SF’s promise to lower commuting costs is but a distant memory

The party that campaigned on cheaper bus and train tickets is now in control of the Transport Ministry, but lowering the costs of public transport is not a priority

Two years ago, a smiling Villy Søvndal (Socialistisk Folkeparti) was almost impossible to miss. His face was plastered to the back of city buses throughout the Greater Copenhagen area with the election promise of cheaper public transport. 

Just months after the party was voted into power in September 2011 as part of the Socialdemokraterne-Socialistisk Folkeparti-Radikale (S-SF-R) coalition, however, those promises not only failed to materialise, but area commuters actually saw the prices on multi-ride cards and monthly passes rise by as much as five percent. At the outset of 2013, prices on public transport increased once again.

With last week's cabinet shake-up, SF now finds itself in charge of the Transport Ministry after Pia Olsen Dyhr made the switch from the trade minister to the new transport minister. But even with SF now sitting in the transport throne, Dyhr said that lowering commuting costs is no longer a top priority. 
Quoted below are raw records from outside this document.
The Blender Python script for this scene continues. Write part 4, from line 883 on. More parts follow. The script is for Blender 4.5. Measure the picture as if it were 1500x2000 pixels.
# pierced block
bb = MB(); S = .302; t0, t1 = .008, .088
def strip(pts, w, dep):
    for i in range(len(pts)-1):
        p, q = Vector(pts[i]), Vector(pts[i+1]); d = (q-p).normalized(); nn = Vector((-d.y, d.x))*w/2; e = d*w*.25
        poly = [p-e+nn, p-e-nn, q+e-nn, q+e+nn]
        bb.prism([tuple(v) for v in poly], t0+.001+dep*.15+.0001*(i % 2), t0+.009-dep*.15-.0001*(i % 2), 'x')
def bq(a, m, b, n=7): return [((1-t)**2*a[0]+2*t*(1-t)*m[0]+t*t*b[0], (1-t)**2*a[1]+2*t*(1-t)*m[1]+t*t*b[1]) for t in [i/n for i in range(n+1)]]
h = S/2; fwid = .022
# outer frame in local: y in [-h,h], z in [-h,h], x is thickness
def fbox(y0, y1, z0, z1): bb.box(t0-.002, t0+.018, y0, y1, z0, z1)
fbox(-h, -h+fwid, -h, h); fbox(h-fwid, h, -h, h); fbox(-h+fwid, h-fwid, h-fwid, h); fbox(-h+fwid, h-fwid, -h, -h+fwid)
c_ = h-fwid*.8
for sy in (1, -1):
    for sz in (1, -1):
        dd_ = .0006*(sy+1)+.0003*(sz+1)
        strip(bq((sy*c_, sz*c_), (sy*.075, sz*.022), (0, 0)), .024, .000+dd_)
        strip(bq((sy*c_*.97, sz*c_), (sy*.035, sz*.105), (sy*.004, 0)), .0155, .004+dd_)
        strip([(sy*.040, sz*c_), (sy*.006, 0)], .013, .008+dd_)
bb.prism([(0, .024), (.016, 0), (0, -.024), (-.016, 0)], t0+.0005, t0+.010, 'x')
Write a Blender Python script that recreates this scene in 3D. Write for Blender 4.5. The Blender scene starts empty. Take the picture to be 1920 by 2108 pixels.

"We have experienced an economic crisis that has made it not possible," Dyhr told Ritzau. "It is expensive to use public transport, but we also need to admit that it is expensive to sustain a good public transport system."

Although SF's election promises never came to pass, Dyhr stressed that the government has made some steps to bring down transport prices, such as dropping prices by 20 percent outside of rush hour and establishing a discount card for students. 

"We have laid some of the framework, but one must realise that it is extremely expensive every time we drop the prices [on transport] and that we need to try something else," Dyhr told Ritzau. "I think it it is more important to ensure that more people can get around in our society. I think we have a development in Danish traffic that has made it harder to get around. Everyone has been there, where they sit in traffic in the morning and waste a lot of time."

The new transport minister said that she would focus on reducing congestion rather than making public transport more affordable. She will have some concrete proposals to wade through shortly when the Trængselskommission, a commission set up to tackle Copenhagen's traffic problems after the proposed congestion charge (betalingsing) was dropped after massive resistance

In a preliminary report in December, the commission said that instituting a GPS-based system that charges drivers based on where, when and how far they drive was “the best system” to replace the discarded congestion charge. The commission is due to deliver its final proposals later this month.